Therefore our own organization is a perpetual key, and a well-ordered mind brings to the study of every new fact or class of facts a certain divination of that which it shall find.
Therefore our own organization is a perpetual key, and a well-ordered mind brings to the study of every new fact or class of facts a certain divination of that which it shall find.
This is the hardest part: seeing that we ourselves are the key. The idea that the human being is a microcosm of macrocosmic creation is one form in which this has been expressed. Let us take typical refutation of this idea and see where it leads.
“By natural teleology is meant the idea that all changes in nature are made for a purpose. But the only purposes we know anything about are human purposes. . . . The projection of human rhythms into the cosmos is only one form of identifying the microcosm and the macrocosm.”[1]

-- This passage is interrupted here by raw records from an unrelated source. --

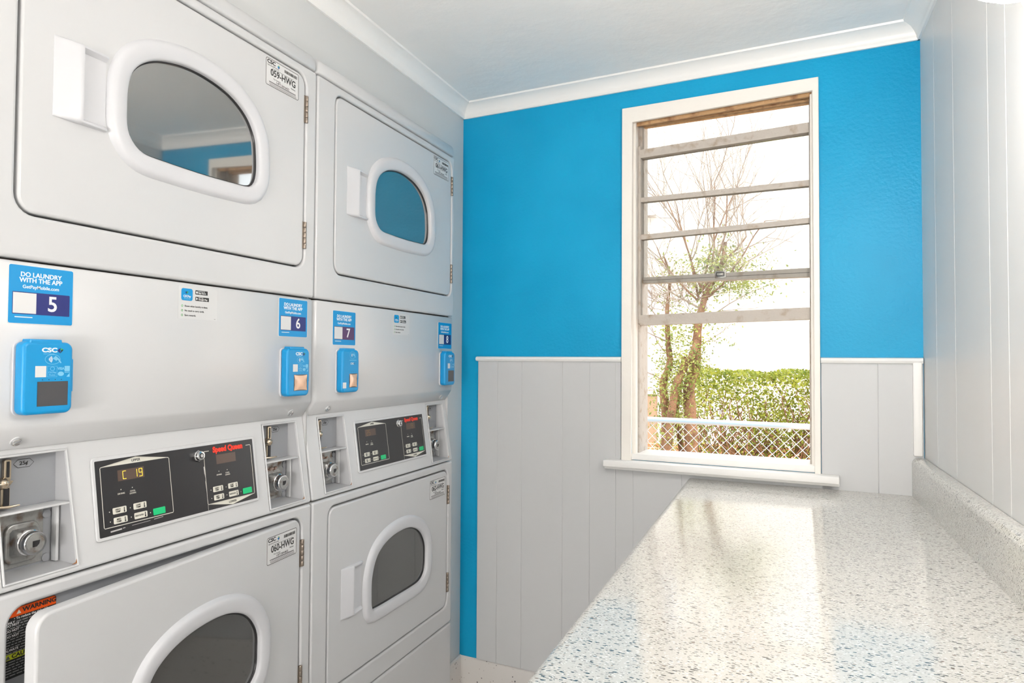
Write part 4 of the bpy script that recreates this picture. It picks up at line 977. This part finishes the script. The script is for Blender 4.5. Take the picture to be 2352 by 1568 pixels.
for (tx, tz, r) in ((-0.81, 2.0, 0.010), (-0.74, 2.28, 0.010), (-0.55, 2.42, 0.011), (-0.36, 2.45, 0.012), (-0.20, 2.45, 0.011), (-0.05, 2.3, 0.012), (0.04, 2.05, 0.010), (-0.05, 1.80, 0.009), (-0.24, 2.1, 0.016)):
    tgt = Vector((tx, 4.3+rng.uniform(-0.25, 0.3), tz)); d = tgt-base
    grow(base+Vector((rng.uniform(-0.03, 0.05), 0, rng.uniform(0, 0.12))), d.normalized(), d.length*0.78, r, 3)
for (a, d, ln, r) in (((-0.68, 4.35, 1.5), (-0.5, 0, 0.5), 0.35, 0.007), ((-0.68, 4.35, 1.4), (-0.7, -0.1, 0.35), 0.32, 0.006), ((-0.49, 4.3, 1.50), (0.6, 0, 0.25), 0.38, 0.007), ((-0.70, 4.35, 1.15), (-0.8, 0, 0.5), 0.32, 0.006), ((-0.66, 4.35, 1.3), (-0.6, -0.1, 0.7), 0.3, 0.005), ((-0.50, 4.3, 1.36), (0.8, 0, 0.3), 0.26, 0.004), ((-0.47, 4.3, 1.6), (-0.7, 0, 0.35), 0.45, 0.009)):
    grow(Vector(a), Vector(d).normalized(), ln, r, 2)
for i in range(46):
    a = Vector((rng.gauss(-0.58, 0.10), rng.gauss(4.3, 0.12), rng.uniform(1.58, 1.72)))
    d = Vector((rng.gauss(-0.1, 0.7), rng.gauss(0, 0.3), rng.uniform(0.1, 0.9))).normalized(); grow(a, d, rng.uniform(0.16, 0.32), 0.0032, 1)
tips = []
m.build('branches', tr)
m = MB(); L = []
def clump(c, s, n):
    for i in range(n): L.append((c[0]-O.x+rng.gauss(0, s[0]), c[1]-O.y+rng.gauss(0, s[1]), c[2]-O.z+rng.gauss(0, s[2])))
for p in S1+S3+S2+S4:
    if 0.75 < p.z < 1.32: clump(p, (0.055, 0.06, 0.04), 44)
    elif p.z <= 0.75: clump(p, (0.05, 0.06, 0.05), 20)
    else: clump(p, (0.05, 0.05, 0.05), 16)
clump((-0.33, 4.3, 1.87), (0.11, 0.12, 0.06), 1100); clump((-0.24, 4.3, 1.73), (0.10, 0.1, 0.04), 600); clump((-0.47, 4.3, 1.80), (0.10, 0.1, 0.06), 380); clump((-0.60, 4.3, 1.47), (0.08, 0.08, 0.07), 420)
clump((-0.37, 4.3, 1.50), (0.07, 0.06, 0.04), 60)
for i in range(40):
    t = i/39; clump((-0.50+0.26*t, 4.3, 1.355+0.05*sin(t*3)), (0.006, 0.01, 0.012), 1)
leaves(m, L, 0.019, ivy_leaf, rng); m.build('foliage', tr, smooth=False)
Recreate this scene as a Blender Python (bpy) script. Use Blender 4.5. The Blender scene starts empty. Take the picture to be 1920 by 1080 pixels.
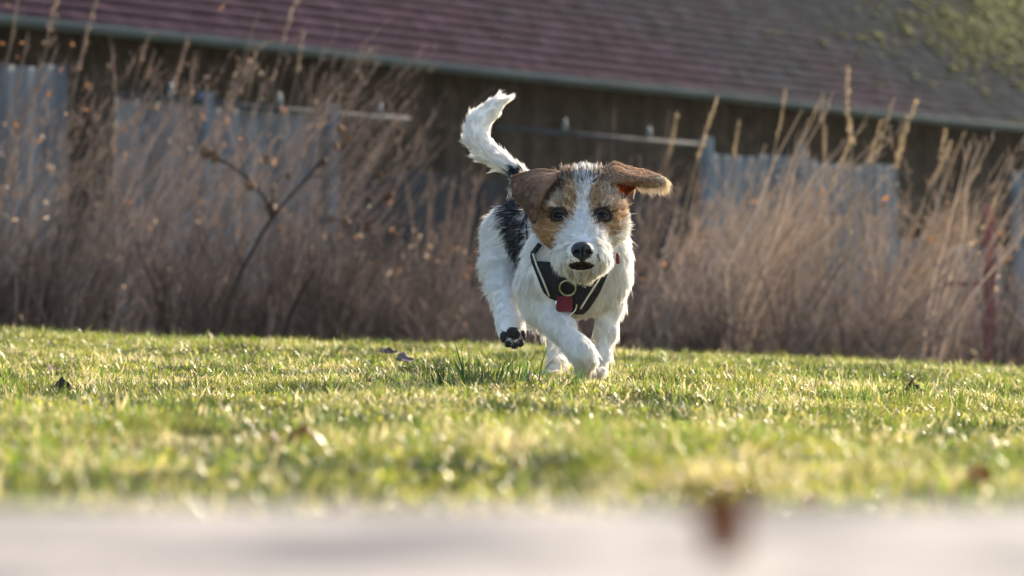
import bpy, math, random
import numpy as np
import openvdb
from mathutils import Vector, Matrix, kdtree

rng = np.random.default_rng(11)
random.seed(5)
SC = bpy.context.scene
COL = SC.collection

# ------------------------------------------------------------------ camera
F = 5580.0                                   # focal length in photo pixels (1920 wide)
ZC = 0.075
PITCH = math.atan((635 - 540) / F)
cam = bpy.data.cameras.new("camera")
cam.sensor_width = 36.0
cam.lens = 36.0 * F / 1920.0
cam.clip_start = 0.05
cam.clip_end = 2000
cam.dof.use_dof = True
cam.dof.focus_distance = 5.86
cam.dof.aperture_fstop = 5.3
cam.dof.aperture_blades = 9
co = bpy.data.objects.new("camera", cam)
COL.objects.link(co)
co.location = (0, 0, ZC)
co.rotation_euler = (math.pi / 2 + PITCH, 0, 0)
SC.camera = co

# ------------------------------------------------------------------ sky, sun, exposure
SUN_EL = math.radians(25)
SUN_AZ = math.radians(34)                    # clockwise from +Y (straight behind the dog)
world = bpy.data.worlds.new("World")
SC.world = world
world.use_nodes = True
wn = world.node_tree.nodes
sky = wn.new("ShaderNodeTexSky")
sky.sky_type = 'NISHITA'
sky.sun_disc = False
sky.sun_elevation = SUN_EL
sky.sun_rotation = SUN_AZ
sky.dust_density = 2.0
wn["Background"].inputs[1].default_value = 0.15
world.node_tree.links.new(sky.outputs[0], wn["Background"].inputs[0])
SUN_DIR = Vector((math.sin(SUN_AZ) * math.cos(SUN_EL), math.cos(SUN_AZ) * math.cos(SUN_EL), math.sin(SUN_EL)))
sun = bpy.data.lights.new("sun", 'SUN')
sun.energy = 5.0
sun.angle = math.radians(0.5)
sun.color = (1.0, 0.86, 0.66)
so = bpy.data.objects.new("sun", sun)
COL.objects.link(so)
so.rotation_euler = SUN_DIR.to_track_quat('Z', 'Y').to_euler()
so.location = (5, 10, 12)
SC.view_settings.view_transform = 'Standard'
SC.view_settings.look = 'None'
SC.view_settings.exposure = 1.47
SC.view_settings.gamma = 1.0
SC.cycles.max_bounces = 10
SC.cycles.diffuse_bounces = 6
SC.cycles.transmission_bounces = 6
SC.cycles.sample_clamp_indirect = 6
SC.cycles.use_denoising = True

HAZE = 0.00016

# ------------------------------------------------------------------ helpers
CP, SP = math.cos(PITCH), math.sin(PITCH)


def W(px, py, y):
    """World point at depth y which the photo shows at pixel px, py."""
    dx, du = (px - 960) / F, (540 - py) / F
    d = np.array([dx, CP - du * SP, SP + du * CP])
    d = d * (y / d[1])
    return d + np.array([0, 0, ZC])


def proj(P):
    P = np.asarray(P, float)
    q = P - np.array([0, 0, ZC])
    zf = q[..., 1] * CP + q[..., 2] * SP
    u = -q[..., 1] * SP + q[..., 2] * CP
    return 960 + F * q[..., 0] / zf, 540 - F * u / zf


def prop(o, label=None, cat=None, group=None, kind=None):
    if label: o['label'] = label
    if cat: o['category'] = cat
    if group: o['group'] = group
    if kind: o['kind'] = kind
    return o


def link(name, data, mat=None, parent=None):
    o = bpy.data.objects.new(name, data)
    COL.objects.link(o)
    if mat: data.materials.append(mat)
    if parent is not None: o.parent = parent
    return o


def empty(name, loc=(0, 0, 0)):
    o = bpy.data.objects.new(name, None)
    o.empty_display_size = 0.05
    o.location = loc
    COL.objects.link(o)
    return o


def mesh_np(name, V, faces_list, colors=None, smooth=False):
    """faces_list: list of int arrays (n,k)."""
    me = bpy.data.meshes.new(name)
    V = np.asarray(V, np.float32)
    me.vertices.add(len(V))
    me.vertices.foreach_set("co", V.ravel())
    loops = np.concatenate([f.ravel() for f in faces_list]).astype(np.int32)
    sizes = np.concatenate([np.full(len(f), f.shape[1], np.int32) for f in faces_list])
    starts = np.concatenate([[0], np.cumsum(sizes)[:-1]]).astype(np.int32)
    me.loops.add(len(loops))
    me.loops.foreach_set("vertex_index", loops)
    me.polygons.add(len(sizes))
    me.polygons.foreach_set("loop_start", starts)
    me.polygons.foreach_set("loop_total", sizes)
    if smooth:
        me.polygons.foreach_set("use_smooth", np.ones(len(sizes), bool))
    me.update(calc_edges=True)
    if colors is not None:
        a = me.attributes.new("col", 'FLOAT_COLOR', 'POINT')
        c = np.ones((len(V), 4), np.float32)
        c[:, :3] = colors
        a.data.foreach_set("color", c.ravel())
    return me


class MB:
    """Collects vertices, faces and a colour per vertex into one mesh."""
    def __init__(s): s.v, s.f, s.c = [], [], []

    def add(s, vs, fs, col=(1, 1, 1)):
        b = len(s.v)
        s.v += [tuple(map(float, q)) for q in vs]
        s.f += [tuple(i + b for i in q) for q in fs]
        s.c += [tuple(col)] * len(vs)

    def box(s, o, ax, ay, az, col=(1, 1, 1)):
        """corner o and three edge vectors"""
        o, ax, ay, az = map(np.asarray, (o, ax, ay, az))
        vs = [o, o + ax, o + ax + ay, o + ay, o + az, o + ax + az, o + ax + ay + az, o + ay + az]
        s.add(vs, [(0, 3, 2, 1), (4, 5, 6, 7), (0, 1, 5, 4), (1, 2, 6, 5), (2, 3, 7, 6), (3, 0, 4, 7)], col)

    def tube(s, pts, rad, n=6, col=(1, 1, 1), caps=True):
        pts = [np.asarray(p, float) for p in pts]
        vs = []
        for i, p in enumerate(pts):
            t = pts[min(i + 1, len(pts) - 1)] - pts[max(i - 1, 0)]
            t = t / (np.linalg.norm(t) + 1e-9)
            a = np.cross(t, (0.3, 1, 0.11)); a /= np.linalg.norm(a) + 1e-9
            b = np.cross(t, a)
            r = rad[i] if hasattr(rad, '__len__') else rad
            for k in range(n):
                th = 2 * math.pi * k / n
                vs.append(p + r * (math.cos(th) * a + math.sin(th) * b))
        fs = []
        for i in range(len(pts) - 1):
            for k in range(n):
                fs.append((i * n + k, i * n + (k + 1) % n, (i + 1) * n + (k + 1) % n, (i + 1) * n + k))
        if caps:
            fs.append(tuple(range(n - 1, -1, -1)))
            m = (len(pts) - 1) * n
            fs.append(tuple(range(m, m + n)))
        s.add(vs, fs, col)

    def blob(s, c, r, col=(1, 1, 1), rough=0.0, nu=10, nv=7, rot=None):
        vs, fs = [], []
        c = np.asarray(c, float)
        r = np.asarray(r, float) * np.ones(3)
        for j in range(nv + 1):
            ph = math.pi * j / nv
            for i in range(nu):
                th = 2 * math.pi * i / nu
                d = np.array([math.sin(ph) * math.cos(th), math.sin(ph) * math.sin(th), math.cos(ph)])
                q = d * r * (1 + rough * (random.random() - 0.5))
                if rot is not None: q = rot @ q
                vs.append(c + q)
        for j in range(nv):
            for i in range(nu):
                fs.append((j * nu + i, (j + 1) * nu + i, (j + 1) * nu + (i + 1) % nu, j * nu + (i + 1) % nu))
        s.add(vs, fs, col)

    def build(s, name, mat, parent=None, smooth=False):
        me = bpy.data.meshes.new(name)
        me.from_pydata(s.v, [], s.f)
        a = me.attributes.new("col", 'FLOAT_COLOR', 'POINT')
        c = np.ones((len(s.v), 4), np.float32); c[:, :3] = np.asarray(s.c)
        a.data.foreach_set("color", c.ravel())
        if smooth:
            me.polygons.foreach_set("use_smooth", np.ones(len(me.polygons), bool))
        me.update()
        return link(name, me, mat, parent)


def new_mat(name):
    m = bpy.data.materials.new(name)
    m.use_nodes = True
    nt = m.node_tree
    return m, nt.nodes, nt.links, nt.nodes["Principled BSDF"]


def N(nodes, typ, **kw):
    n = nodes.new(typ)
    for k, v in kw.items():
        if k.startswith('i_'):
            n.inputs[int(k[2:]) if k[2:].isdigit() else k[2:]].default_value = v
        else:
            setattr(n, k, v)
    return n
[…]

Following this line of thought we conclude that the correspondence between the human organization and nature is false, a projection of human purposes. Nature exists outside of, and apart from, us. Any other view mistakes inner processes for external ones.
Let us look at this argument more closely. Let us turn it around. We see a process in nature and describe it as external, and apart from us. We see this process as having no purpose in relationship to us. “But the only purposes we know anything about are human purposes.” This includes the purpose of having no purpose. We only know that something has no purpose because we assign it that function. Just as the projection of human rhythms into the cosmos involves a human decision making process, the process of seeing something as external, of denying a connection between ourselves and other aspects of the world, is a human process. In both cases we see the world as a projection of an aspect of our being.

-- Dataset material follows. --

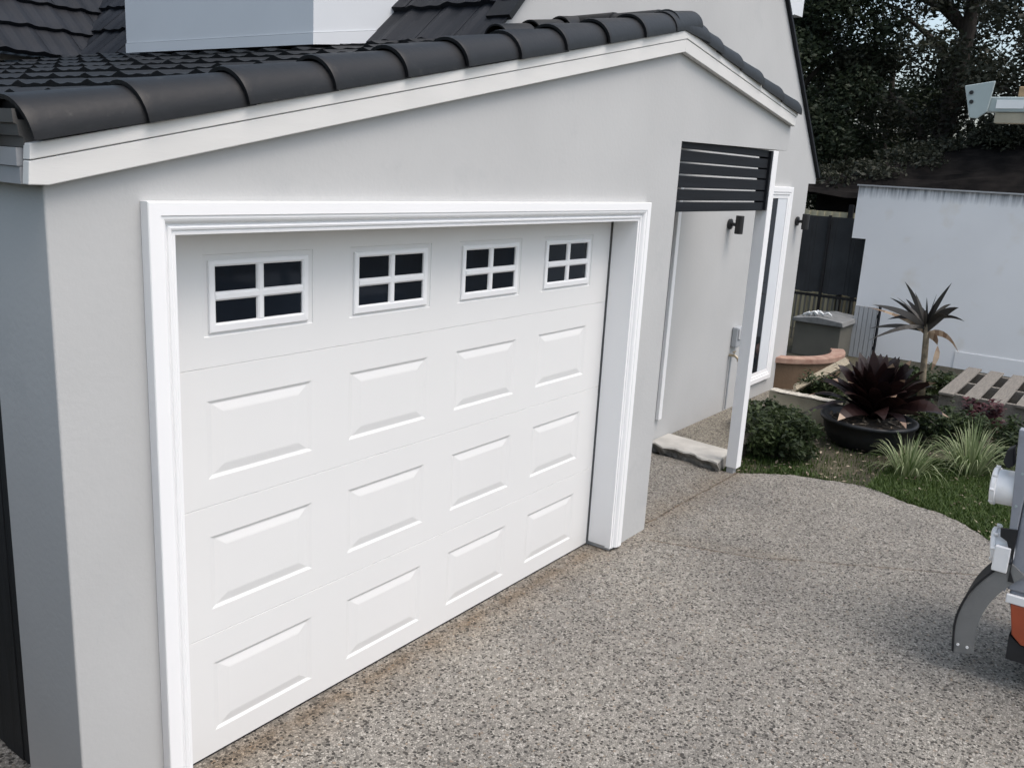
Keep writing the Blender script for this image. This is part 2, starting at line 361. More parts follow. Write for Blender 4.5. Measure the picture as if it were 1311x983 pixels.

We have tried to escape ourselves but have failed. What we normally think of as the external world, is internal. The world is in us. Even our bodies are internal. We look for the outer world but cannot find it outside of us.

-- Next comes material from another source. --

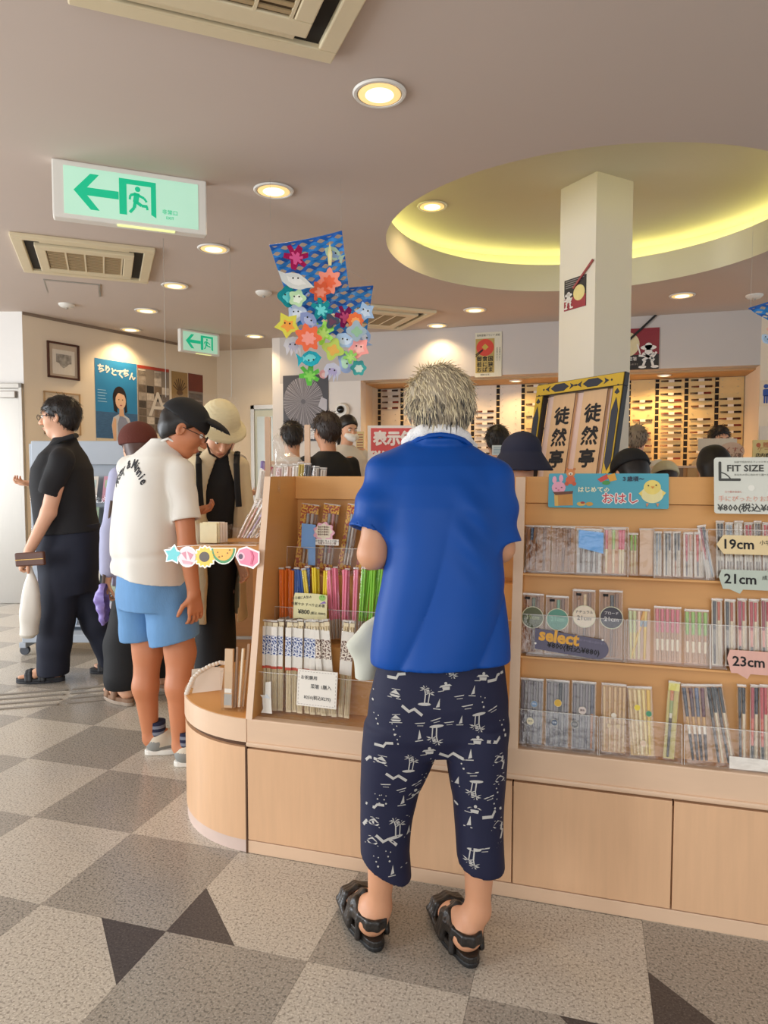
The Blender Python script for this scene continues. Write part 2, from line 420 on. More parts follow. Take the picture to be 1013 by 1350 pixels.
GRILL = mat('air_grille', '#b39a72', 0.6, var=0.05)
def aircon(cx, cy, label):
    t = thing('air_conditioner', label, 'air conditioner', (cx, cy, HC), math.radians(38.2), 'cream ceiling air conditioners')
    h = 0.475
    b = MB()   # outer frame ring with bevelled lip
    for (x0, y0, x1, y1) in ((-h, -h, h, -h + .075), (-h, h - .075, h, h), (-h, -h + .075, -h + .075, h - .075), (h - .075, -h + .075, h, h - .075)):
        b.box(x0, y0, -0.03, x1, y1, 0)
    b.build('frame', CREAM, t, bevel=0.006)
    MB().box(-h + .07, -h + .07, -0.008, h - .07, h - .07, 0).build('dark_slot', DARK, t)
    q = 0.335
    b = MB()
    for (x0, y0, x1, y1) in ((-q, -q, q, -q + .09), (-q, q - .09, q, q), (-q, -q + .09, -q + .07, q - .09), (q - .07, -q + .09, q, q - .09)):
        b.box(x0, y0, -0.042, x1, y1, -0.01)
    b.build('centre_panel', CREAM, t, bevel=0.006)
    for s in (-1, 1):      # air vanes in the side slots
        MB().box(-.30, s * 0.37 - .018, -.022, .30, s * 0.37 + .018, -.014).build('vane', CREAM, t, bevel=0.003)
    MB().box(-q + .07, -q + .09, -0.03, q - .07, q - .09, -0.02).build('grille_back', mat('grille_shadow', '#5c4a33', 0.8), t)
    for i in range(4):     # four grille fields of slats
        x0 = -q + .075 + i * (2 * q - .15) / 4; x1 = x0 + (2 * q - .15) / 4 - .012
        for k in range(12):
            y = -q + .10 + k * (2 * q - .2) / 11.6
            MB().box(x0, y, -0.038, x1, y + .018, -0.031).build('grille_slat', GRILL, t)
        MB().box(x1, -q + .09, -.040, x1 + .012, q - .09, -.03).build('grille_bar', CREAM, t)
    return t
aircon(-1.088, 2.012, 'nearest cream ceiling air conditioner panel, cut by the top of the picture')
aircon(-3.74, 4.59, 'cream ceiling air conditioner panel below the big exit sign')
aircon(-2.18, 7.10, 'far ceiling air conditioner panel behind the hanging sea ornament')
hat = thing('ceiling_hatch', 'flat white square access hatch in the ceiling past the left air conditioner', 'hatch', (-4.44, 5.27, HC), math.radians(38.2))
b = MB(); b.box(-.225, -.225, -.008, .225, .225, 0).build('hatch_frame', STEEL, hat, bevel=.002)
MB().box(-.21, -.21, -.011, .21, .21, -.008).build('hatch_lid', CEIL, hat)
def detector(px, py, label):
    p = atz(px, py, HC); t = thing('smoke_detector', label, 'smoke detector', p, 0, 'smoke detectors on the ceiling')
    MB().lathe([(.075, 0), (.075, -.012), (.055, -.03), (.03, -.034), (.002, -.034)], 24).build('body', WHITE, t, smooth=True)
    MB().lathe([(.012, -.034), (.012, -.05), (.002, -.052)], 12).build('sensor', STEEL, t)
detector(88, 401, 'smoke detector with a short stem above the framed print')
detector(348, 385, 'round white detector left of the hanging sea ornament')
detector(995, 389, 'tiny detector on the ceiling at far right by the second sea ornament')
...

Try this if you want a more visceral demonstration of this fact. Locate any object, then point to it. It is “there.” But what is it that is pointing? You? Your finger! Where is your finger? In the external world? Point now at your pointing finger. Then at the finger pointing at the pointing finger. Use your nose. Then point at your nose. What is left to point with? Your eye? Do it; then point at it. Point at your eye. — Eventually the game ends. There is nothing left to point with. Where is that thing that forms the final resting place from which you point? Do you find it in the external world? If so, point at it and begin again. You come at last to the interior I. Aware of the world in thought, it finds the word in itself and calls it “external.” This externality is a myth, the myth of the modern age. The external as external exists only to the extent that we think it does. In the future we will find in us what we now see outside of us, on all levels.
[1] George Boas, “Macrocosm and Microcosm,” The Dictionary of the History of Ideas, Electronic Text Center at the University of Virginia Library.